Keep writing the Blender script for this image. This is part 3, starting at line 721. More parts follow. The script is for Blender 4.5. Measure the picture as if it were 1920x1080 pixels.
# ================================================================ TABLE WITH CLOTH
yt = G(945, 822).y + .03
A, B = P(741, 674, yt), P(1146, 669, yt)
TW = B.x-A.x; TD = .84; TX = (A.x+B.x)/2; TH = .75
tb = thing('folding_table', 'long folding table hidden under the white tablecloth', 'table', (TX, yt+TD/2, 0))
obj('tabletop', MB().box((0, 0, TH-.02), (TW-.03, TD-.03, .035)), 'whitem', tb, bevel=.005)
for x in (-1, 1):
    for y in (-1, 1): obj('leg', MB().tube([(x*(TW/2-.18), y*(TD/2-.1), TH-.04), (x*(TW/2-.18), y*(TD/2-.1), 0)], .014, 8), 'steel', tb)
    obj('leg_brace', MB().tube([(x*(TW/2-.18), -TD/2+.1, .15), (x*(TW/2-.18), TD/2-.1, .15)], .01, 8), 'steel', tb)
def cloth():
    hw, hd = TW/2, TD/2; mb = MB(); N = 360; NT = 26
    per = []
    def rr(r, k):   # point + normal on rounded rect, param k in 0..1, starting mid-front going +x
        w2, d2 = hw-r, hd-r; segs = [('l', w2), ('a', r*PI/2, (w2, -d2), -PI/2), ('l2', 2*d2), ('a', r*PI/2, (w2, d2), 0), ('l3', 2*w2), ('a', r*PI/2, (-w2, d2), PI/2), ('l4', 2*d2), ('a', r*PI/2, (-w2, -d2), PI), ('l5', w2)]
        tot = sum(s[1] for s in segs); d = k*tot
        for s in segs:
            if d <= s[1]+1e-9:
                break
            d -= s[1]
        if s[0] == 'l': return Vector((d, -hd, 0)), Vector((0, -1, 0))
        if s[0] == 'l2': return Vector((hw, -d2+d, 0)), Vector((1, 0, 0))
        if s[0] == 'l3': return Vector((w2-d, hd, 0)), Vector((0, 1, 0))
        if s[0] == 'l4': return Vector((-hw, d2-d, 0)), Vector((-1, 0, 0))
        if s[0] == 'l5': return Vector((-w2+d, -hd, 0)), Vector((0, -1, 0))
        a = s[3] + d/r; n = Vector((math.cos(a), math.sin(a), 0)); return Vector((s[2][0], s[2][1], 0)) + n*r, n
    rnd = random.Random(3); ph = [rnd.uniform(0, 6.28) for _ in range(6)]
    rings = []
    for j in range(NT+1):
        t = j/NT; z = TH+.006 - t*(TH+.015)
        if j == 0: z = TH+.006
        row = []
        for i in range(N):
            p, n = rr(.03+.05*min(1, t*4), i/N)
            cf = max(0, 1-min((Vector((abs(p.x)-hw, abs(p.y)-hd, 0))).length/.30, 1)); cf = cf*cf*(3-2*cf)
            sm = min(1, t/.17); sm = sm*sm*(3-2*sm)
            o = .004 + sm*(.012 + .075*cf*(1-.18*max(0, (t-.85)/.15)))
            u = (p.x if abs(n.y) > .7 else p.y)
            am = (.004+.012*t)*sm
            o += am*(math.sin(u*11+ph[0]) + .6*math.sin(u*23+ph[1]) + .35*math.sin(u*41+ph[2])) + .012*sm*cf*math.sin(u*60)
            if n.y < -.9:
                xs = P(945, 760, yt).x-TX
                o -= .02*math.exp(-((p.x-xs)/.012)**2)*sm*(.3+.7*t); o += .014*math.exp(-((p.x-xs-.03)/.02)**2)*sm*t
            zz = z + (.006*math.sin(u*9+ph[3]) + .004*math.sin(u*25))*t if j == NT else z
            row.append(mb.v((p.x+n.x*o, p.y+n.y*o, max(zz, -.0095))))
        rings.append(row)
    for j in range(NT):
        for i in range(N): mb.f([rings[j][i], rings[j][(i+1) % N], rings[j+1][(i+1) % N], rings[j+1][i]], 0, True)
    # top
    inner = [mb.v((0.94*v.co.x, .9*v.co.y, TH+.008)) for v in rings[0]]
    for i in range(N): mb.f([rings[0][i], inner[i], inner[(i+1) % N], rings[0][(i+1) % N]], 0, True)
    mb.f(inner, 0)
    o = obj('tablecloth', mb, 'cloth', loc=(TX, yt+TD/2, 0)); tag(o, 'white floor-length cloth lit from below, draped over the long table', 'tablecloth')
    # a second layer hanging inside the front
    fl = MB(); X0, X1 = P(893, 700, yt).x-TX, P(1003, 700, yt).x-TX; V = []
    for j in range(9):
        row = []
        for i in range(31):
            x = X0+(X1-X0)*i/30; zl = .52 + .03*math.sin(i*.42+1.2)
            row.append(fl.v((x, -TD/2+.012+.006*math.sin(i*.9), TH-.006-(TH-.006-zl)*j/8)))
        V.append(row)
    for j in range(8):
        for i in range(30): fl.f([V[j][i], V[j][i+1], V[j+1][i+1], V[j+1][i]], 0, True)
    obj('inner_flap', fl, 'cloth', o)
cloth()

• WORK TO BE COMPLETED
Give an exact repetition of all the material.

• WORKED SOLUTION
Keep writing the Blender script for this image. This is part 3, starting at line 721. More parts follow. The script is for Blender 4.5. Measure the picture as if it were 1920x1080 pixels.
# ================================================================ TABLE WITH CLOTH
yt = G(945, 822).y + .03
A, B = P(741, 674, yt), P(1146, 669, yt)
TW = B.x-A.x; TD = .84; TX = (A.x+B.x)/2; TH = .75
tb = thing('folding_table', 'long folding table hidden under the white tablecloth', 'table', (TX, yt+TD/2, 0))
obj('tabletop', MB().box((0, 0, TH-.02), (TW-.03, TD-.03, .035)), 'whitem', tb, bevel=.005)
for x in (-1, 1):
    for y in (-1, 1): obj('leg', MB().tube([(x*(TW/2-.18), y*(TD/2-.1), TH-.04), (x*(TW/2-.18), y*(TD/2-.1), 0)], .014, 8), 'steel', tb)
    obj('leg_brace', MB().tube([(x*(TW/2-.18), -TD/2+.1, .15), (x*(TW/2-.18), TD/2-.1, .15)], .01, 8), 'steel', tb)
def cloth():
    hw, hd = TW/2, TD/2; mb = MB(); N = 360; NT = 26
    per = []
    def rr(r, k):   # point + normal on rounded rect, param k in 0..1, starting mid-front going +x
        w2, d2 = hw-r, hd-r; segs = [('l', w2), ('a', r*PI/2, (w2, -d2), -PI/2), ('l2', 2*d2), ('a', r*PI/2, (w2, d2), 0), ('l3', 2*w2), ('a', r*PI/2, (-w2, d2), PI/2), ('l4', 2*d2), ('a', r*PI/2, (-w2, -d2), PI), ('l5', w2)]
        tot = sum(s[1] for s in segs); d = k*tot
        for s in segs:
            if d <= s[1]+1e-9:
                break
            d -= s[1]
        if s[0] == 'l': return Vector((d, -hd, 0)), Vector((0, -1, 0))
        if s[0] == 'l2': return Vector((hw, -d2+d, 0)), Vector((1, 0, 0))
        if s[0] == 'l3': return Vector((w2-d, hd, 0)), Vector((0, 1, 0))
        if s[0] == 'l4': return Vector((-hw, d2-d, 0)), Vector((-1, 0, 0))
        if s[0] == 'l5': return Vector((-w2+d, -hd, 0)), Vector((0, -1, 0))
        a = s[3] + d/r; n = Vector((math.cos(a), math.sin(a), 0)); return Vector((s[2][0], s[2][1], 0)) + n*r, n
    rnd = random.Random(3); ph = [rnd.uniform(0, 6.28) for _ in range(6)]
    rings = []
    for j in range(NT+1):
        t = j/NT; z = TH+.006 - t*(TH+.015)
        if j == 0: z = TH+.006
        row = []
        for i in range(N):
            p, n = rr(.03+.05*min(1, t*4), i/N)
            cf = max(0, 1-min((Vector((abs(p.x)-hw, abs(p.y)-hd, 0))).length/.30, 1)); cf = cf*cf*(3-2*cf)
            sm = min(1, t/.17); sm = sm*sm*(3-2*sm)
            o = .004 + sm*(.012 + .075*cf*(1-.18*max(0, (t-.85)/.15)))
            u = (p.x if abs(n.y) > .7 else p.y)
            am = (.004+.012*t)*sm
            o += am*(math.sin(u*11+ph[0]) + .6*math.sin(u*23+ph[1]) + .35*math.sin(u*41+ph[2])) + .012*sm*cf*math.sin(u*60)
            if n.y < -.9:
                xs = P(945, 760, yt).x-TX
                o -= .02*math.exp(-((p.x-xs)/.012)**2)*sm*(.3+.7*t); o += .014*math.exp(-((p.x-xs-.03)/.02)**2)*sm*t
            zz = z + (.006*math.sin(u*9+ph[3]) + .004*math.sin(u*25))*t if j == NT else z
            row.append(mb.v((p.x+n.x*o, p.y+n.y*o, max(zz, -.0095))))
        rings.append(row)
    for j in range(NT):
        for i in range(N): mb.f([rings[j][i], rings[j][(i+1) % N], rings[j+1][(i+1) % N], rings[j+1][i]], 0, True)
    # top
    inner = [mb.v((0.94*v.co.x, .9*v.co.y, TH+.008)) for v in rings[0]]
    for i in range(N): mb.f([rings[0][i], inner[i], inner[(i+1) % N], rings[0][(i+1) % N]], 0, True)
    mb.f(inner, 0)
    o = obj('tablecloth', mb, 'cloth', loc=(TX, yt+TD/2, 0)); tag(o, 'white floor-length cloth lit from below, draped over the long table', 'tablecloth')
    # a second layer hanging inside the front
    fl = MB(); X0, X1 = P(893, 700, yt).x-TX, P(1003, 700, yt).x-TX; V = []
    for j in range(9):
        row = []
        for i in range(31):
            x = X0+(X1-X0)*i/30; zl = .52 + .03*math.sin(i*.42+1.2)
            row.append(fl.v((x, -TD/2+.012+.006*math.sin(i*.9), TH-.006-(TH-.006-zl)*j/8)))
        V.append(row)
    for j in range(8):
        for i in range(30): fl.f([V[j][i], V[j][i+1], V[j+1][i+1], V[j+1][i]], 0, True)
    obj('inner_flap', fl, 'cloth', o)
cloth()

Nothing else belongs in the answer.